Professor Salzman: Ja.
Mei-Tung: One must conserve the unbroken supercharges.
Professor Salzman: Und the spherical Hankel transform of this equation is... [Sheldon snaps his pencil]
Adult Sheldon: This turned out to be a pivotal moment in my life. By being open to people smarter than me, I grew as both a man and a scientist. Humble, brilliant... I really am the whole package.

Quote from the episode Baptists, Catholics and an Attempted Drowning

[After Sheldon storms off with his upgraded computer:]
Jim: He gonna be okay?
George: Oh. Tonight, sure. Big picture? [shrugs]
Adult Sheldon: I've got a hot wife and a Nobel Prize. I turned out fine.

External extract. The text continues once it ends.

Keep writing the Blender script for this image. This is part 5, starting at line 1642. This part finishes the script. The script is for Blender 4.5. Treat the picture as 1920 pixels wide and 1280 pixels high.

Quote from the episode A Proper Wedding and Skeletons in the Closet

Jim: Here we are. Grab a shovel and dig in. There you go.
Dr. Linkletter: I spent the summer in Italy once.
Georgie: Bringing back memories?
Dr. Linkletter: No.

Quote from the episode Funeral

Pastor Jeff: And now George's loving wife Mary would like to say a few words. Mary.
Mary: Thank you, Pastor Jeff. Um... [clears throat] I met George in high school. Well, I was in high school. He was an older man with a motorcycle. [light laughter] I'd like to tell you he caught my eye, but actually it was the motorcycle. [laughter] [voice breaking] I'm sorry, I can't... do this. I am... so angry. [sighs] George and I had our ups and downs, but we were finally in such a good place, and then he... left. [crying] He left all of us. I- How could you do that? [Meemaw stands up] I am so mad at him. I'm mad at God, I'm mad at myself for not trying harder while he was here. [Meemaw goes up to Mary] This wasn't supposed to happen. [Mary sobs] [Meemaw hugs Mary] [Georgie hugs a crying Missy]

Quote from the episode Memoir

Pastor Jeff: Okay, now our next baptism is for Sheldon Lee Cooper, our soon-to-be brother in Christ. And, personally, this is a big get for me.